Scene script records
◆ ◆ ◆ ◆ ◆

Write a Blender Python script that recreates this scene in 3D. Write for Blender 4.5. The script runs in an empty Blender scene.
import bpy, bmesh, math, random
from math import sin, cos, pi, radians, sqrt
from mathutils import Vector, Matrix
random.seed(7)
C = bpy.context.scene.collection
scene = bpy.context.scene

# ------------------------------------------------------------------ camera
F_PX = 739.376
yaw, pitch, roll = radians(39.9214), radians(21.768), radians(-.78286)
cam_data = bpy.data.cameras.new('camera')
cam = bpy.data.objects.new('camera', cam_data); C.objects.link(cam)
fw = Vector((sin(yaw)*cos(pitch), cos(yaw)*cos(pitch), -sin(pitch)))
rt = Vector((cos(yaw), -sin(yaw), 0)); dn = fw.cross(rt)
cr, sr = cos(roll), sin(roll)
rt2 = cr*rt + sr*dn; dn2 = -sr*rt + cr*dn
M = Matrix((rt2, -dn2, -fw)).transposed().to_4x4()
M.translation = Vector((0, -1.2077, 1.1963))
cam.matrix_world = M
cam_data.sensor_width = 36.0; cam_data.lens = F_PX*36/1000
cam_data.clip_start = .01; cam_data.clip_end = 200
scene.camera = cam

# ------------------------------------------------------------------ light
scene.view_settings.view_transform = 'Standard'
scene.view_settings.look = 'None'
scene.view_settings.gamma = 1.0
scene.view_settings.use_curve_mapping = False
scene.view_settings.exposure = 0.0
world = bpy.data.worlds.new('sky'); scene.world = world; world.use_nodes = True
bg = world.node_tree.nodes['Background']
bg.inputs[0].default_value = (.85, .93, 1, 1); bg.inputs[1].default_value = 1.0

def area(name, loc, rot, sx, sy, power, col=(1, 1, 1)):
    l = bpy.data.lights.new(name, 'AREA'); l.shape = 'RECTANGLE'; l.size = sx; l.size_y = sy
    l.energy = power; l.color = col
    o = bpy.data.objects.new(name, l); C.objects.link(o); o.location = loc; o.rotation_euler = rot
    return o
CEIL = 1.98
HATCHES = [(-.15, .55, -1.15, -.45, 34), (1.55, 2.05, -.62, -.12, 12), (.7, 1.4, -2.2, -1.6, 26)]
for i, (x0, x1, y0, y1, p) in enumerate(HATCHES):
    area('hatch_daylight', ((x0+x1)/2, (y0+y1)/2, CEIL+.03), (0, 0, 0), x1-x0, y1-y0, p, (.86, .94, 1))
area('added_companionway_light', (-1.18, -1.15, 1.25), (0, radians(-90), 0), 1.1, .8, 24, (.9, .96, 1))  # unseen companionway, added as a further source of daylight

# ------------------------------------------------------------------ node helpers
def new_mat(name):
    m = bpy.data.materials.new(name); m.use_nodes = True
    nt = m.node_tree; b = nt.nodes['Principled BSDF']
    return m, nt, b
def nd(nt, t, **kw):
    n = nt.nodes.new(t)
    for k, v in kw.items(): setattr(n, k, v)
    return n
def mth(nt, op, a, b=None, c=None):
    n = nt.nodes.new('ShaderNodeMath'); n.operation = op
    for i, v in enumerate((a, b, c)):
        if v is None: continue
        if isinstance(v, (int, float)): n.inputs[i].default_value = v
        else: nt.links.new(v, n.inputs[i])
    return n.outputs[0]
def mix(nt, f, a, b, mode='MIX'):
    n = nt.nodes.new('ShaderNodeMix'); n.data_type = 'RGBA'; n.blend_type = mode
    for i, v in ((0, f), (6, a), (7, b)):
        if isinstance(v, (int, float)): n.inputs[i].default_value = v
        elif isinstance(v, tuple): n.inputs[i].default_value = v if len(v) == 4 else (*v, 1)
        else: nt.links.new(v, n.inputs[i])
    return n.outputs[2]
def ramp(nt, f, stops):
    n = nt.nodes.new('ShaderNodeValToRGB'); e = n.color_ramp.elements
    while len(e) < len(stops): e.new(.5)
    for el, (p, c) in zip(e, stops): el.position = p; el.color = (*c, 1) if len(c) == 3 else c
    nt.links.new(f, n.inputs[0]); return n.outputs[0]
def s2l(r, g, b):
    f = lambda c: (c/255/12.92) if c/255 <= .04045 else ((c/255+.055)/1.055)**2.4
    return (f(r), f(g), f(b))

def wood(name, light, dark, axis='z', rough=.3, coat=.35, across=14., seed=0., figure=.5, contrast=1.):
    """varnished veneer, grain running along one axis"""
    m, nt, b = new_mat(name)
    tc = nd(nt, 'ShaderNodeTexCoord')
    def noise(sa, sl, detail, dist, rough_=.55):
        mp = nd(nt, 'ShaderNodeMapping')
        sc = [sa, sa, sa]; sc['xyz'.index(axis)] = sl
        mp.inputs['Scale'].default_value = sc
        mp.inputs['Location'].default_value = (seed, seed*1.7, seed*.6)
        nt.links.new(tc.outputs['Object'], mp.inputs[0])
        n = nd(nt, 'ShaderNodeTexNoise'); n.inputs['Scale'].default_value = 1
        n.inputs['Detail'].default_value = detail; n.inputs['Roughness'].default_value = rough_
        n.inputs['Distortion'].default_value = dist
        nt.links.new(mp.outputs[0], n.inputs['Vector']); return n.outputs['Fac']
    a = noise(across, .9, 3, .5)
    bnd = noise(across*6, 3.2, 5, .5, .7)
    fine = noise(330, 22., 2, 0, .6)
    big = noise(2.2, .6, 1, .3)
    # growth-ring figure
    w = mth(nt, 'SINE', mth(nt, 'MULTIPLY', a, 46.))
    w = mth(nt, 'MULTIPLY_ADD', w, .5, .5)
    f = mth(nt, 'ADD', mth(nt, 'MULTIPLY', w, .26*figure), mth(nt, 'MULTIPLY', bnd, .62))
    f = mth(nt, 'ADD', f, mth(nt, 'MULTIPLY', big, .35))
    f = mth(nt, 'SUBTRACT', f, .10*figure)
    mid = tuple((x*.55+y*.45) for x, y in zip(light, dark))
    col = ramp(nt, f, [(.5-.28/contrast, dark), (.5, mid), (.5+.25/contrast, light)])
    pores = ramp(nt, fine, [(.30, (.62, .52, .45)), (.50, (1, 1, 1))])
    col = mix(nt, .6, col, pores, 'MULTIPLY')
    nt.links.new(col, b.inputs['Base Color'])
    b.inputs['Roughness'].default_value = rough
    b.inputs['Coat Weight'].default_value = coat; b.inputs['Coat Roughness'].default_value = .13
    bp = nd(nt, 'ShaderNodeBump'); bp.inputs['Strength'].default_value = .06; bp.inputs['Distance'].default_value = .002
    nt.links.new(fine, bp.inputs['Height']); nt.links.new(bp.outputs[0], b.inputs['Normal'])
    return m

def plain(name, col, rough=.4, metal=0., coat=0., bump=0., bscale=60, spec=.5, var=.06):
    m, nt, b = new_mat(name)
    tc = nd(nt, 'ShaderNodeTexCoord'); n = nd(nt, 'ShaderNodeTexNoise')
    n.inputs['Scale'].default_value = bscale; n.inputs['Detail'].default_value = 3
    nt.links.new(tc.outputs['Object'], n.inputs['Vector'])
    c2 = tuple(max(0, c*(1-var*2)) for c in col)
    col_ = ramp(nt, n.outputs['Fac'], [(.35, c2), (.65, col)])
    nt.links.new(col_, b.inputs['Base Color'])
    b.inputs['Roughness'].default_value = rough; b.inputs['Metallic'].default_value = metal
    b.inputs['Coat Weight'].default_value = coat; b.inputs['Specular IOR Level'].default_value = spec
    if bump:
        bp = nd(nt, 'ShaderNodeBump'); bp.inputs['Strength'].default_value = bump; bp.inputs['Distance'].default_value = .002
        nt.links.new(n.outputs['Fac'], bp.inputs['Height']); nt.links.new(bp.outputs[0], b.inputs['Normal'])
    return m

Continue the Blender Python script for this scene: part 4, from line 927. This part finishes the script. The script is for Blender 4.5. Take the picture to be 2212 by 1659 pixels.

◆ ◆ ◆ ◆ ◆

## REQUIRED WORK
Beginning at the first line of the records, give again each line exactly as written, ending with the line that contains "scene.camera = cam".

## THE RESULT
Write a Blender Python script that recreates this scene in 3D. Write for Blender 4.5. The script runs in an empty Blender scene.
import bpy, bmesh, math, random
from math import sin, cos, pi, radians, sqrt
from mathutils import Vector, Matrix
random.seed(7)
C = bpy.context.scene.collection
scene = bpy.context.scene

# ------------------------------------------------------------------ camera
F_PX = 739.376
yaw, pitch, roll = radians(39.9214), radians(21.768), radians(-.78286)
cam_data = bpy.data.cameras.new('camera')
cam = bpy.data.objects.new('camera', cam_data); C.objects.link(cam)
fw = Vector((sin(yaw)*cos(pitch), cos(yaw)*cos(pitch), -sin(pitch)))
rt = Vector((cos(yaw), -sin(yaw), 0)); dn = fw.cross(rt)
cr, sr = cos(roll), sin(roll)
rt2 = cr*rt + sr*dn; dn2 = -sr*rt + cr*dn
M = Matrix((rt2, -dn2, -fw)).transposed().to_4x4()
M.translation = Vector((0, -1.2077, 1.1963))
cam.matrix_world = M
cam_data.sensor_width = 36.0; cam_data.lens = F_PX*36/1000
cam_data.clip_start = .01; cam_data.clip_end = 200
scene.camera = cam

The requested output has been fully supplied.